The key passage in what Dunne rightly calls "this mystifying book" is Simpson's hypothetical "confession", in a chapter entitled The Night in Question. Simpson speaks of having been visited at home on June by an acquaintance called Charlie who tells him that his ex-wife and her friend had been "partying". "There was a lot of drugs and a lot of drinking," Charlie reportedly told Simpson, "and apparently things got pretty kinky."
OJ then (hypothetically) drove in his Ford Bronco from his home over to his ex-wife's house in order to "scare the shit out of that girl". Charlie, whom he had met a few weeks earlier "at dinner with some friends", came along for the ride. Outside Nicole's house, Simpson met Ron Goldman, who told Simpson he had visited Nicole's house to return a pair of her mother's glasses she had left in a restaurant where he was working as a waiter. But Simpson did not believe that story. The exchange continues, with Simpson saying: "She's got candles burning inside. Fucking music playing. Probably a nice bottle of red wine breathing on the counter, waiting for you."
"Not for me," Goldman protested.
"Fuck you man! You think I'm fucking stupid or something?"
According to Simpson's "confession", the noise of this argument draws Nicole outside into the courtyard in front of her house, and after a heated exchange, she attacks him. The account continues: "She came at me like a banshee, all arms and legs, flailing and I ducked and she lost her balance and fell against the stoop. She fell hard on her right side - I could hear the back of her head hitting the ground - and she lay there for a moment, not moving."
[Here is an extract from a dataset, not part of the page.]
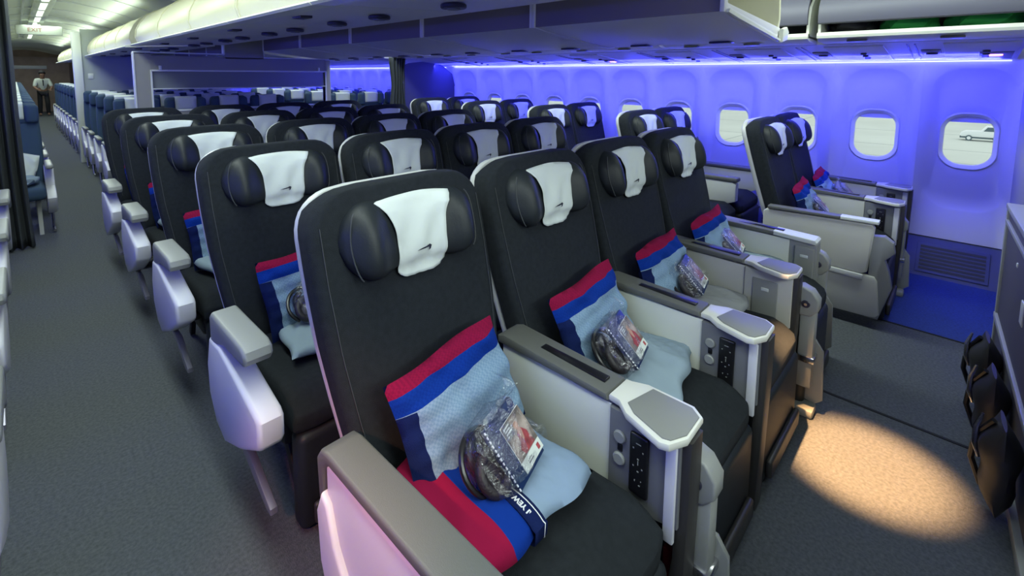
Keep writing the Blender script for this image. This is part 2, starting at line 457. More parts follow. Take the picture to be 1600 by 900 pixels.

The account then has Charlie handing OJ a knife that Simpson kept in his car. He writes: "Then something went horribly wrong, and I know what happened, but I can't tell you exactly how ... I looked down and saw her [Nicole] on the ground in front of me, curled up in a foetal position at the base of the stairs, not moving. Goldman was only a few feet away, slumped against the bars of the fence. He wasn't moving either. Both he and Nicole were lying in giant pools of blood. I had never seen so much blood in my life."
At Simpson's trial it was reported that Goldman, a 25-year-old part-time waiter and occasional model, was stabbed several times, including once in the throat, and that he died that night, while Nicole Brown Simpson was nearly decapitated in the attack.
What do the Goldmans think when they read that chapter? "He indicts himself without question," says Fred. "He proves what a monster he is by taunting Ron."
"He doesn't implicate anybody else," agrees Kim. "An innocent man would not have written this. He couldn't have written it in such detail."
"Yeah, but that's because he's such an egotist that he can't even bring himself to put someone else centre stage," says Fred. "He has to be the centre of the action, even if that means indicting himself as the killer."
Do they believe he had an accomplice? "No," says Kim. "This Charlie never existed. The guy who presents him with the knife and sometimes acts as his conscience? Please! The police never heard of him, nor has anyone else. Charlie is just a figment of his imagination, who sometimes works as an alter ego or as his conscience."
"You do find some important things out from the confession, though," says Fred. "He says he took all his clothes off after he left Nicole's home because they were covered in blood. Except for his socks - he kept them on before driving home. That explains why of the clothes that were found at his place, only the socks had blood on."
But these facts won't help them secure a conviction, will they? "That's true, that's true," says Fred, his eyes welling up with tears and his speech breaking with emotion, not for the first time in the interview. "I often think about what the late Johnnie Cochran [OJ Simpson's lawyer] said: 'You can have as much justice as you can afford.' It seems the way in my country."
And yet, many Americans still believe Simpson was innocent - particularly if they are black. In 1996, a CNN poll reported that 26% of white Americans and 65% of African-Americans thought Simpson was framed for the two murders. "I hope those figures will comes down when people read this book," says Fred. "I really wish the race question hadn't come up at the trial, because it isn't relevant to the issue. Judge Ito should not have allowed it to be raised in court, because there was no evidence for it. Race became an issue when there was no place for it.
"I can't tell you how many times I've been approached by people from the black community telling me, 'I don't know who was yelling for joy when he was found not guilty, but it sure wasn't me or anybody I know.'"
Last month, Simpson, now 60, appeared in court again. He, and three other men, are accused of stealing sports memorabilia from two collectors in Las Vegas. Simpson has reportedly claimed that the items were his, but if convicted of the charges of armed robbery, theft and felony coercion, Simpson could go to jail. "I don't know how to feel," says Kim, who is now the director of a youth charity. "I just hope they've got a solid case against him. One thing I can't bear to go through again is having to listen to his bull and whining. I've been through that once and, trust me, it was enough."
"If he gets sent to jail, that would be OK. I guess," says Fred. "I wanted the death penalty for him, but if he gets sentenced to jail and dies there, that would have to do. I heard he might get as much as 90 years. Good. I hate him. I feel vindictive."
"I never heard you say that before, Dad," says Kim. "Never heard you use the word vindictive."
"I am though, I really am." He turns from his daughter to face me: "Often people tell us to get over it, to get on with our lives. Some people have even asked, 'Can't you get closure?' I can't. There would be something wrong with me if I could. He took away everything from Ron and he changed our lives irreparably. I really want him to suffer for what he did, and so far he hasn't".